Novelist's work - ‘A Stranger City’ - announced as winner of the prestigious literary prize, after organisers cancel event at which it was due to be announced

Linda Grant
Linda Grant

Linda Grant’s new book ‘A Stranger City’ has won one of the Jewish world’s foremost literary prizes for its “honest” portrayal of Jewish life in London.

Grant’s novel, described as “a love letter to London,” won the 2020 Wingate Literary Prize and £4,000 on Monday after organisers cancelled the evening event at which it was due to announced.

Limmud founder Clive Lawton, who chaired a panel of judges, said Grant’s book “felt like a work for the 21st century and a coming of age for Jews in Britain”.

He said: “The US has long seen Jews integrated very unselfconsciously into their narratives, but this happens far less in British culture – in literature, television and film.
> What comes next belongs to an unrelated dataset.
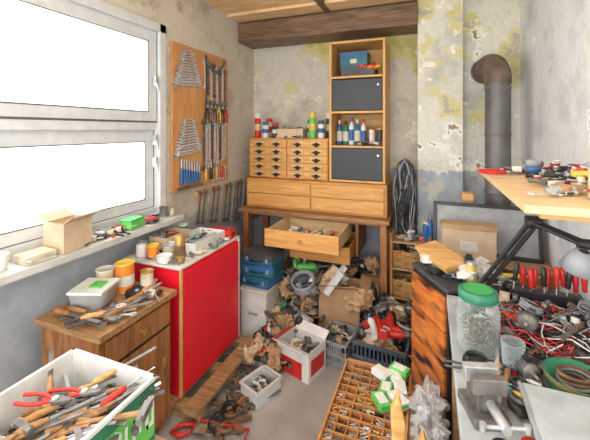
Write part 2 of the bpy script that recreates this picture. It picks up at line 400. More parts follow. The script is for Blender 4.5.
for z0,z1,xo in ((1.71,2.36,-.02),(1.09,1.65,-.05)):
    x0,x1=XL-.05+xo+.02,XL+xo+.02
    for ya,yb2 in ((y0+.05,.78),(.82,y1-.06)):
        b.bb(wframe,(x0,ya,z0),(x1,yb2,z0+.07)); b.bb(wframe,(x0,ya,z1-.08),(x1,yb2,z1)); b.bb(wframe,(x0,ya,z0+.07),(x1,ya+.065,z1-.08)); b.bb(wframe,(x0,yb2-.085,z0+.07),(x1,yb2,z1-.08))
        b.bb(wframeg,(x1,ya+.06,z0+.066),(x1+.003,yb2-.08,z0+.073)); b.bb(wframeg,(x1,ya+.06,z1-.086),(x1+.003,yb2-.08,z1-.08))
        b.bb(wframeg,(x1,ya,z0-.008),(x1+.004,yb2,z0+.004)); b.bb(wframeg,(x1,yb2-.09,z0+.07),(x1+.003,yb2-.084,z1-.08))
        b.bb(wframeg,(x1,yb2-.006,z0),(x1+.003,yb2+.003,z1))
        b.bb(pane,(x0+.02,ya+.06,z0+.06),(x0+.024,yb2-.08,z1-.075))
b.bb(wframe,(XL-.14,.77,1.09),(XL-.02,.83,2.36))
for z in (1.42,1.58,2.0): b.box(steel,(XL+.02,1.93,z),(.03,.018,.07)); b.rod(steel,(XL+.03,1.93,z),(XL+.05,1.93,z-.07),.006)
b.done()
b=B('trim_window_sill',.006); b.bb(sillm,(XL,-.4,.99),(-1.68,2.06,1.03)); b.bb(sillm,(XL,-.4,.93),(XL+.03,2.06,.99)); b.done()

# ============================================================ TOOL BOARD
b=B('tool_board',.004); b.bb(wpeg,(-1.848,2.1,1.17),(-1.828,2.88,2.33)); b.done()
def onwall(b,y,z,ang,x=-1.822):
    b.M=Matrix.Translation((x,y,z))@Matrix(((0,0,1,0),(1,0,0,0),(0,1,0,0),(0,0,0,1)))@Euler((0,0,ang)).to_matrix().to_4x4()
b=B('hanging_wrench_set')
for (yc,zt,n,st,l0,l1) in ((2.27,2.28,13,.0235,.10,.32),(2.28,1.73,13,.0235,.10,.32)):
    for i in range(n):
        L=l0+(l1-l0)*i/n; onwall(b,yc-L*.5,zt-i*st,.10,-1.822+.008*(i%2)); dwrench(b,L,steelb if i%2 else steel,.012); b.box(steelb,(L/2,0,.006),(L*.9,.01,.01))
for i in range(9): onwall(b,2.48+.042*i,1.72-.02*(i%2),-pi/2); wrench(b,.40-.012*i,steelb if i%3 else steeld,.012)
for i in range(8): onwall(b,2.5+.045*i,2.24-.03*(i%3),-pi/2); wrench(b,.22+.02*i,steeld if i%2 else steelb,.012)
for i in range(5): onwall(b,2.62+.05*i,1.3,-pi/2); wrench(b,.1,steelb,.01)
b.done()
b=B('hanging_pliers_set')
for i in range(6): onwall(b,2.52+.06*i,1.86,pi/2); pliers(b,[black,steeld,dgrey,yellow,black,redp][i])
for i in range(8): onwall(b,2.19+.032*i,1.22,pi/2); b.rod(blue,(0,0,.01),(.13-.008*i,0,.01),.013,.009,8); b.rod(steel,(.12-.008*i,0,.01),(.2-.006*i,0,.01),.006,.006,6)
onwall(b,0,0,0); b.box(rust,(2.3,1.19,.01),(.3,.02,.02))
for i in range(4): onwall(b,2.5+.08*i,1.21,pi/2); screwdriver(b,[wpine,black,wpine,redp][i],.6)
b.done()
b=B('hanging_chain')
onwall(b,0,0,0)
for k in range(2): b.tube(steeld,[(2.5+.29*t/10,2.3-k*.02-.12*math.sin(pi*t/10),.014) for t in range(11)],.008,6)
b.tube(black,[(2.5,2.3,.012),(2.51,2.0,.012),(2.5,1.75,.012)],.006); b.done()
b=B('spanner_rail')
b.at(); b.bb(wpine,(-1.85,2.4,1.09),(-1.825,3.3,1.13))
for i in range(13): onwall(b,2.44+.068*i,1.12,-pi/2-.18,-1.822); wrench(b,.25+.012*i,(rust,steeld,steel)[i%3],.012)
b.done()

# ============================================================ DESK & cabinets at back
b=B('old_writing_desk',.005)
b.bb(wdesk,(-1.72,2.9,.865),(-.31,3.44,.9))
for x in (-1.66,-.36):
    for y in (2.95,3.38): b.box(wbrown,(x,y,.433),(.055,.055,.866))
b.bb(wdesk,(-1.63,3.36,.72),(-.39,3.38,.865)); b.bb(wbrown,(-1.68,2.98,.75),(-1.65,3.36,.865)); b.bb(wbrown,(-.375,2.98,.75),(-.35,3.36,.865))
b.bb(wdesk,(-1.63,2.94,.84),(-.39,2.97,.865)); b.bb(wbrown,(-1.3,2.96,.56),(-1.27,3.36,.865)); b.bb(wbrown,(-.6,2.96,.56),(-.575,3.36,.865)); b.done()
b=B('open_desk_drawer',.003)
b.tray(wlight,(-.95,2.79,.72),(.6,.48,.12),.012); b.bb(wdrawer,(-1.26,2.53,.705),(-.64,2.55,.845)); b.lathe(brass,[(.012,0),(.016,.02)],(-.95,2.53,.775),12,True,(pi/2,0,0)); 
b.done()
b=B('drawer_contents'); scatter(b,44,(-1.15,-.78),(2.62,2.9),.745,K_small+[lambda b:smallbox(b,white,(.07,.05,.03)),lambda b:screwdriver(b,white)],.2,(.7,1)); b.done()
b=B('open_desk_drawer',.003)
b.tray(wchest,(-.86,2.98,.575),(.5,.46,.12),.012); b.bb(wchest,(-1.12,2.73,.565),(-.6,2.752,.7)); b.lathe(brass,[(.012,0),(.016,.02)],(-.86,2.73,.64),12,True,(pi/2,0,0)); b.done()
b=B('wide_drawer_chest',.003)
b.bb(wchest,(-1.69,3.0,.902),(-.34,3.43,1.18))
for c in range(2):
    for r in range(2):
        xa=-1.67+c*.66; za=.925+r*.12
        b.bb(wdrawer,(xa,2.985,za),(xa+.645,3.0,za+.11))
b.done()
b=B('card_index_cabinet',.002)
b.bb(wchest,(-1.69,3.06,1.182),(-.87,3.42,1.57))
for c in range(2):
    for r in range(5):
        xa=-1.675+c*.405; za=1.195+r*.073
        b.bb(wdrawer,(xa,3.045,za),(xa+.39,3.06,za+.066))
        for dx in (.04,.225):
            b.bb(brass,(xa+dx,3.042,za+.014),(xa+dx+.125,3.046,za+.054)); b.bb(cardl,(xa+dx+.01,3.0405,za+.034),(xa+dx+.115,3.0425,za+.05))
            b.lathe(black,[(.022,0),(.018,.014),(.006,.02)],(xa+dx+.0625,3.043,za+.024),12,True,(pi/2,0,0))
            b.bb(black,(xa+dx+.025,3.036,za+.02),(xa+dx+.1,3.044,za+.036))
b.done()
b=B('tall_shelf_unit',.003)
x0,x1,ya,yb_=-.86,-.36,3.05,3.41
b.bb(wpinez,(x0,ya,1.182),(x0+.022,yb_,2.45)); b.bb(wpinez,(x1-.022,ya,1.182),(x1,yb_,2.45)); b.bb(wpine,(x0+.022,yb_-.01,1.182),(x1-.022,yb_,2.43))
for z in (1.182,1.49,1.80,2.115,2.43): b.bb(wpine,(x0+.022,ya,z),(x1-.022,yb_-.01,z+.02))
for z in (1.207,1.825): b.bb(doordark,(x0+.026,ya+.004,z),(x1-.026,ya+.02,z+.278)); b.lathe(steel,[(.008,0),(.011,.018)],(x1-.06,ya+.004,z+.22),10,True,(pi/2,0,0))
b.done()
b=B('blue_storage_box',.003); b.at(-.66,3.24,2.235); b.box(teal,(0,0,.05),(.25,.16,.12)); b.box(blue,(0,0,.118),(.26,.17,.03)); b.box(paper,(0,-.082,.05),(.06,.003,.04)); b.done()
b=B('food_basket'); b.tray(dgrey,(-.61,3.2,2.137),(.3,.22,.075),.006)
for i in range(12): b.at(-.60+.015*i,3.11+R.uniform(-.01,.02),2.20+R.uniform(0,.03)); b.blob([redp,orange,yellow][i%3],(0,0,0),.026,i,(1.2,1,.7),.3,6)
b.done()
tb=[(-.80,blue,white),(-.74,dgreen,black),(-.685,white,blue),(-.63,teal,white),(-.575,white,redp),(-.50,white,redp),(-.43,dgrey,yellow)]
for i,(x,m,c) in enumerate(tb[:5]):
    b=B('chemical_bottle'); b.at(x,3.2,1.512); bottle(b,.03 if i%2 else .026,R.uniform(.2,.26),m,c,paper if m is not white else blue); b.done()
for x,m,c in tb[5:]:
    b=B('oil_can'); b.at(x,3.22,1.512); can(b,.028,.15,m,c); b.done()
b=B('small_item_pile'); scatter(b,18,(-.6,-.44),(3.08,3.16),1.512,K_small,.1,(.5,.9)); b.done()
for x,y,m,c,l,h in ((-1.655,3.17,redp,white,cream,.25),(-1.55,3.14,white,blue,blue,.16),(-1.585,3.3,cream,redp,redp,.2),(-1.47,3.2,dgrey,redp,white,.15),(-1.05,3.14,lime,yellow,yellow,.25),(-.97,3.16,white,blue,blue,.17),(-.92,3.26,dgrey,white,paper,.24),(-1.12,3.28,white,dgreen,green,.18)):
    b=B('spray_can'); b.at(x,y,1.572); spraycan(b,m,c,h,.033,l); b.done()
b=B('parts_box'); b.at(-1.28,3.2,1.572,.1); b.tray(cardl,(0,0,0),(.26,.2,.09),.006)
scatter(b,26,(-1.36,-1.2),(3.14,3.25),1.64,K_small,.3,(.6,.9)); scatter(b,10,(-1.44,-1.15),(3.08,3.11),1.572,K_small,.1,(.5,.7)); b.done()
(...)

So, in general when you are looking at books about Jews in Britain, the characters are signalled in a much more obvious fashion.”

Lawton added that Grant’s seventh novel was “a mature and honest portrayal of the Jewish experience in London without such self-conscious signposting”.

She was up against ‘Kafka’s Last Trial’ by Benjamin Balint, ‘Liar’ by Ayelet Gundar-Goshen, ‘Live a Little’ by Howard Jacobson, ‘Inheritance’ by Dani Shapir, ‘Lake Success’ by Gary Shteyngart and ‘The Photographer at Sixteen’ by George Szirtes.

The prize is awarded to “the best book, fiction or non-fiction, to translate the idea of Jewishness to the general reader” and Lawton’s panel a host of established writers including Dr Roopa Farooki, Philippe Sands QC and Kim Sherwood.

Previously a judge herself, Grant said: “I’ve been writing books with Jewish themes since 1996, so it’s been a long wait to finally win this most prestigious prize. I’ve read several shortlisted books so I was stunned to have even been considered.”